佐々木:ロンドン・レコーディングはギリギリまで曲作りに悩んでいたので、そのときにザブから"とにかく早くデモを送ってこい"と怒られて(笑)。それでアルバム曲はかなり早い段階から送ってたおかげで、プリプロに時間が使えたんです。けど、ザブが日本に来てみたらそのデモを全然聴いてなかったのにはびっくりしました。あははは!

渡邊:自分が早く作れって言ったのに(笑)。

佐々木:"デモある、OK! 聴いてないけど!"って(笑)。それは日本に来るギリギリまでザブがStingとの仕事で忙しかったからで、そんなスケジュールのなか来てくれたということなんですよね。だから物理的な意味でもザブからのいい影響はたくさんあるんです。あと、時間が取れたという意味では(サポート・ギタリストとして夏まで参加していた爆弾ジョニーの)キョウスケの影響もあると思いますね。

-キョウスケさんが?

佐々木:いままでは"次のギタリストどうしよう?"ということが多かったんですけど、俺らも爆弾ジョニーを応援してたからキョウスケの背中を押せたし、いまサポート・ギターを弾いてくれている(アオキ)テツが現れたのもレコーディング中だったので、そこでいいバトンタッチができたんですよね。だから前を向く要素しかなくて、作品自体と向き合える時間が多かった気がします。レコーディングをしながらテツに過去曲のギターを教えていて、それも面白かった。あいつはレコーディングには参加していないけど、そのときに"こいつめっちゃ熱いじゃん!"と思った俺が、そのあとギターのレコーディングを頑張ったりして。テツはいつも"このバンドに骨をうずめるつもりで来た"と言っているので、あいつのそういう心意気もこのアルバムには出てると思いますね。

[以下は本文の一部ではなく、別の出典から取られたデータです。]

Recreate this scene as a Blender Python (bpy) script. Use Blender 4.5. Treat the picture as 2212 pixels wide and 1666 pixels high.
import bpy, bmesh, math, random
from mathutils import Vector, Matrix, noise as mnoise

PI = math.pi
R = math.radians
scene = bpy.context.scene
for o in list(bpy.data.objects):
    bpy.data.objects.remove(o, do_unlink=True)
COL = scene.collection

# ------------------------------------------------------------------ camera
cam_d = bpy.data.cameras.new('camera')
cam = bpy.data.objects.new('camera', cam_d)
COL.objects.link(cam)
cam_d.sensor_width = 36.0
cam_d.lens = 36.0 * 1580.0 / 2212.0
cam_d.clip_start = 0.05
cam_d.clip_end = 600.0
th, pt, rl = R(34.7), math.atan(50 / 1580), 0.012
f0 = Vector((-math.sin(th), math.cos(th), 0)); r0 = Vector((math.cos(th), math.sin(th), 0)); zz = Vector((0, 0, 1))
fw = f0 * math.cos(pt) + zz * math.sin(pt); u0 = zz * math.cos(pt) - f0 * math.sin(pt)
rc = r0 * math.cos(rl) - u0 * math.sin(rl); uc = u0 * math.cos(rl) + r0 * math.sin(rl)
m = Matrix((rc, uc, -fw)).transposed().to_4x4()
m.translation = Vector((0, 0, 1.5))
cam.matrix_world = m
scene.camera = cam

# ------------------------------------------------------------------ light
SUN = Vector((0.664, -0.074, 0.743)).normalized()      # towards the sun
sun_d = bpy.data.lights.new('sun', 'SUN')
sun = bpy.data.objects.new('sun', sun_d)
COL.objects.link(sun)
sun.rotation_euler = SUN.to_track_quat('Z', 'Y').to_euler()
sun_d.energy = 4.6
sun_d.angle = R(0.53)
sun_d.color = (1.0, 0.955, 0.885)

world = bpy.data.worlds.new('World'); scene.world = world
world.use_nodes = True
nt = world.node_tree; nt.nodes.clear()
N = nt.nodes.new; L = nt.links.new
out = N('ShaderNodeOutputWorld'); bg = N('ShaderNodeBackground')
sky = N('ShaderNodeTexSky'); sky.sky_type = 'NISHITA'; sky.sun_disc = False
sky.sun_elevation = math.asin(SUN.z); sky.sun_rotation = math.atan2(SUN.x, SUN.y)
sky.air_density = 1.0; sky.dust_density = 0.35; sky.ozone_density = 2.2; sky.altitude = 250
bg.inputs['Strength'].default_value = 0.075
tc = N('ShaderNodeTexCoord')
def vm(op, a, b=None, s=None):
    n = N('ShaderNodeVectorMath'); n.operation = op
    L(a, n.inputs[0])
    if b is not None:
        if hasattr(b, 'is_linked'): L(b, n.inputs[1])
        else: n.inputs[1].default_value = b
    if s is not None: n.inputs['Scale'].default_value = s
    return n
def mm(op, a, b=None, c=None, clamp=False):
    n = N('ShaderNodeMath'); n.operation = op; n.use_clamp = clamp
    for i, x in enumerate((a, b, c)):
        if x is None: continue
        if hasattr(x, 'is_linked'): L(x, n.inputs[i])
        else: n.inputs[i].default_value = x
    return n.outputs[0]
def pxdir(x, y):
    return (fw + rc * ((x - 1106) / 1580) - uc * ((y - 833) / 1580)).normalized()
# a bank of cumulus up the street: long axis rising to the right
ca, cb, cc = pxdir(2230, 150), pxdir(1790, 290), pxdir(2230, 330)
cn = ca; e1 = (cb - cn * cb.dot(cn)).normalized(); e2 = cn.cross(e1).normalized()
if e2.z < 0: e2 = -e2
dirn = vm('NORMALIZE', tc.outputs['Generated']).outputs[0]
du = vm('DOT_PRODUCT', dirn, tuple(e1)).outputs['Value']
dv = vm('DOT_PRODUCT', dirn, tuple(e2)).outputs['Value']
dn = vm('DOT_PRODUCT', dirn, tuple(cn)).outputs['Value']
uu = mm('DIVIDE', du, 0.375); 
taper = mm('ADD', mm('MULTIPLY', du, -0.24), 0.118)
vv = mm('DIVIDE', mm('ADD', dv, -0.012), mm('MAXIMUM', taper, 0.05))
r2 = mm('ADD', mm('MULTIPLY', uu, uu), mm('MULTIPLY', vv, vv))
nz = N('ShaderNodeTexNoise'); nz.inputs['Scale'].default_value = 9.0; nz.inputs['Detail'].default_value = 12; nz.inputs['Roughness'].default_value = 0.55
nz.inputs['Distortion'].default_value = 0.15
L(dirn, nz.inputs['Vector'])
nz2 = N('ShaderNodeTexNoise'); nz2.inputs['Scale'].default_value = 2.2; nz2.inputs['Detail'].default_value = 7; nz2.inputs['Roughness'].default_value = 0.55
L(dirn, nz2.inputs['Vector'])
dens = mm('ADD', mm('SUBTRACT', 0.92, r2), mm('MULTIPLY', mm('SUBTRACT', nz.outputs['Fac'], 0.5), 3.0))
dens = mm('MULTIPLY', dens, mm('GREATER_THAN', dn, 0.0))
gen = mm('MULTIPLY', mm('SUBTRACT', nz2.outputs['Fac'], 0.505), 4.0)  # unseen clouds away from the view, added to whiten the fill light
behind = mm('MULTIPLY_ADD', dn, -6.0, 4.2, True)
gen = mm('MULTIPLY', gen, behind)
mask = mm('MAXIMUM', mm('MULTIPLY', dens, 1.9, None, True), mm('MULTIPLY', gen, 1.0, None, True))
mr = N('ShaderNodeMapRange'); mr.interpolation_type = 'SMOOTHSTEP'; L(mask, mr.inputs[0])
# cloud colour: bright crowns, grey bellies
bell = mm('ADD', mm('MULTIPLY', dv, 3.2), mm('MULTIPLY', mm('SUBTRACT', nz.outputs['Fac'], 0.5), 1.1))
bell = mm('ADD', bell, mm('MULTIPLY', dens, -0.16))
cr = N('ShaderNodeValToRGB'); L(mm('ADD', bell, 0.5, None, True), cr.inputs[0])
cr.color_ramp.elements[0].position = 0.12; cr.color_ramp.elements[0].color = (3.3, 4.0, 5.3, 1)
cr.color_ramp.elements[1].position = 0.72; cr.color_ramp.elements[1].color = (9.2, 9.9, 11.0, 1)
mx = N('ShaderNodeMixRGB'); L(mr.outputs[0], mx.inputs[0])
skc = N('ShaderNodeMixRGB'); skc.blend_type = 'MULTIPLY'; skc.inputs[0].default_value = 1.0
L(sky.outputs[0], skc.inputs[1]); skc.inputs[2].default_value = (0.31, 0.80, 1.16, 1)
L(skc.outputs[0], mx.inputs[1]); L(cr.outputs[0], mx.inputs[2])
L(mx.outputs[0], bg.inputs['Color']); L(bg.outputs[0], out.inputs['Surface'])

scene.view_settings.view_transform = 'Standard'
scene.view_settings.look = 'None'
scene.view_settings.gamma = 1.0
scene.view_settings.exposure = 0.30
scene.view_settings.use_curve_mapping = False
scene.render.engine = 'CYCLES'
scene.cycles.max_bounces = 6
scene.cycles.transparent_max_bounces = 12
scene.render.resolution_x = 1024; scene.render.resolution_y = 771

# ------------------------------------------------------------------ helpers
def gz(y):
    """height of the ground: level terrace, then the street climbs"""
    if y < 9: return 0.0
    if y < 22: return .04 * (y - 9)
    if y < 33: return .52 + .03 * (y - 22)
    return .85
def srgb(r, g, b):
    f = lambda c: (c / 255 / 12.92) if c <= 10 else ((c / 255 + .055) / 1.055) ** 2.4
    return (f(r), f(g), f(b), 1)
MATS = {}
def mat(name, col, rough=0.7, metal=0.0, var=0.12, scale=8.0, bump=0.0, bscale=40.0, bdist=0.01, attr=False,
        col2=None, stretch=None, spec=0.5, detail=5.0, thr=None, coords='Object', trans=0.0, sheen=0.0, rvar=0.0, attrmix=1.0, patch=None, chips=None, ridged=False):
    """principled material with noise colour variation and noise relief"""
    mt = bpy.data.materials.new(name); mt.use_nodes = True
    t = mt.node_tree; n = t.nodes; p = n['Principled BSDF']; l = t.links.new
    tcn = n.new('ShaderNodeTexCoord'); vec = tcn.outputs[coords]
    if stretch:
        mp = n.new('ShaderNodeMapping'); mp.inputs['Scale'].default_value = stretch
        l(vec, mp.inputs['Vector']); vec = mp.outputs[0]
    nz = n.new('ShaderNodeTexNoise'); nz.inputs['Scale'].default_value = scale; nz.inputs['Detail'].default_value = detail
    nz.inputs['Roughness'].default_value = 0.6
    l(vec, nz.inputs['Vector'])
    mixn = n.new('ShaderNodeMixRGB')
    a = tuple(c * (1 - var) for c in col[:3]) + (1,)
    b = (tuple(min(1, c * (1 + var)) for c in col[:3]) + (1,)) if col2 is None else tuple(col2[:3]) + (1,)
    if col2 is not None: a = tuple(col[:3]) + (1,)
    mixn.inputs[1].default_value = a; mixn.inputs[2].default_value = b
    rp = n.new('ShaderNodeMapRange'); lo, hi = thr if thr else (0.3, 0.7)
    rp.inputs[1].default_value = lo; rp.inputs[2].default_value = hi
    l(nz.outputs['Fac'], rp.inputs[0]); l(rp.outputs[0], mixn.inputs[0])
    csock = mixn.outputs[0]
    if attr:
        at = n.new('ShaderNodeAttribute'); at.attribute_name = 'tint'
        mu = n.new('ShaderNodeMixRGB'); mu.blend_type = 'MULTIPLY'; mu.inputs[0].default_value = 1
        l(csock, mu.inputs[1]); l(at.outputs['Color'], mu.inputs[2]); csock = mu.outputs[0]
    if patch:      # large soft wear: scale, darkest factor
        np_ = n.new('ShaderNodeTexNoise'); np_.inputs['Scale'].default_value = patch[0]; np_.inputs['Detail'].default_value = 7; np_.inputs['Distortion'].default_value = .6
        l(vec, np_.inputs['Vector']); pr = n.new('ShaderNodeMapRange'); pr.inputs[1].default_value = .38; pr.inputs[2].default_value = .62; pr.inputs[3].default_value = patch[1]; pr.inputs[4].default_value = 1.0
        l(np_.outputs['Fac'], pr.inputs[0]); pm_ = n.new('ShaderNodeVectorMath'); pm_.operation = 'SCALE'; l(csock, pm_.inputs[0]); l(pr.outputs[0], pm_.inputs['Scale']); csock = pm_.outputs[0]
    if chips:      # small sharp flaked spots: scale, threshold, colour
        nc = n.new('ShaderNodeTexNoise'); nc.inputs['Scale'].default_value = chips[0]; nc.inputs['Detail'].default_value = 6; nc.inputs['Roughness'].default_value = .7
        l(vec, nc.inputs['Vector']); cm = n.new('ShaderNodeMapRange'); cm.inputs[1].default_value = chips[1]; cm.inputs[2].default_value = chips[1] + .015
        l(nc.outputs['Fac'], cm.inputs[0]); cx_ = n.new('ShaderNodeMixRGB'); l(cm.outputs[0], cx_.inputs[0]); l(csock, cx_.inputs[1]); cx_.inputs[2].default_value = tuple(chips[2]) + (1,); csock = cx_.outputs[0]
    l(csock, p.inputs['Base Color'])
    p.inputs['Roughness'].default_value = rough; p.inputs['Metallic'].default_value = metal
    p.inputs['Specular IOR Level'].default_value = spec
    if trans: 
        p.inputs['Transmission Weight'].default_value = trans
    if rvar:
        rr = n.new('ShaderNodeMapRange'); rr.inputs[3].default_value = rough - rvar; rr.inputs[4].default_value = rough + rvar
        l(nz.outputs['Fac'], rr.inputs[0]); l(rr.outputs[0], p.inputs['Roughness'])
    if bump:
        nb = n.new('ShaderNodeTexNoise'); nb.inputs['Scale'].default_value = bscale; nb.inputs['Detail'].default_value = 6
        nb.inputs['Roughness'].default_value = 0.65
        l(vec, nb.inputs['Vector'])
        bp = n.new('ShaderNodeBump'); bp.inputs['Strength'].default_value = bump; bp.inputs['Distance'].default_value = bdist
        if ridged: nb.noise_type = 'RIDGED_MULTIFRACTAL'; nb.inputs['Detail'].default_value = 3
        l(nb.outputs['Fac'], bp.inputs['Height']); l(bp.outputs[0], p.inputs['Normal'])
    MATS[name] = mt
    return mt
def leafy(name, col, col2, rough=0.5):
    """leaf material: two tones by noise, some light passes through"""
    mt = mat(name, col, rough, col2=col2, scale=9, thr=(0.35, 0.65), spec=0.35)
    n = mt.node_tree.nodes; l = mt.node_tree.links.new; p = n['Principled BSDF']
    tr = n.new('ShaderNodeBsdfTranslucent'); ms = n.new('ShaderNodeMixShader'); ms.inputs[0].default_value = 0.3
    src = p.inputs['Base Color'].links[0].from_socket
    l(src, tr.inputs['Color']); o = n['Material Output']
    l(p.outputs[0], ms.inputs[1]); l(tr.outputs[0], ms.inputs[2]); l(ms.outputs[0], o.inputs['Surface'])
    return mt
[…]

-歌詞の面では聴き手に語り掛けるものが多い印象がありました。

佐々木:今回はすべての曲に"この人に向けて書いている"というのが明確にあるんです。技術的なチャレンジもあったんですけど、そういう書き方は自然と言えば自然だったんですよね。俺はいままで自分が覚悟を決めた瞬間のことをバーッと歌っていたので、次の段階に入れたのかなと思いました。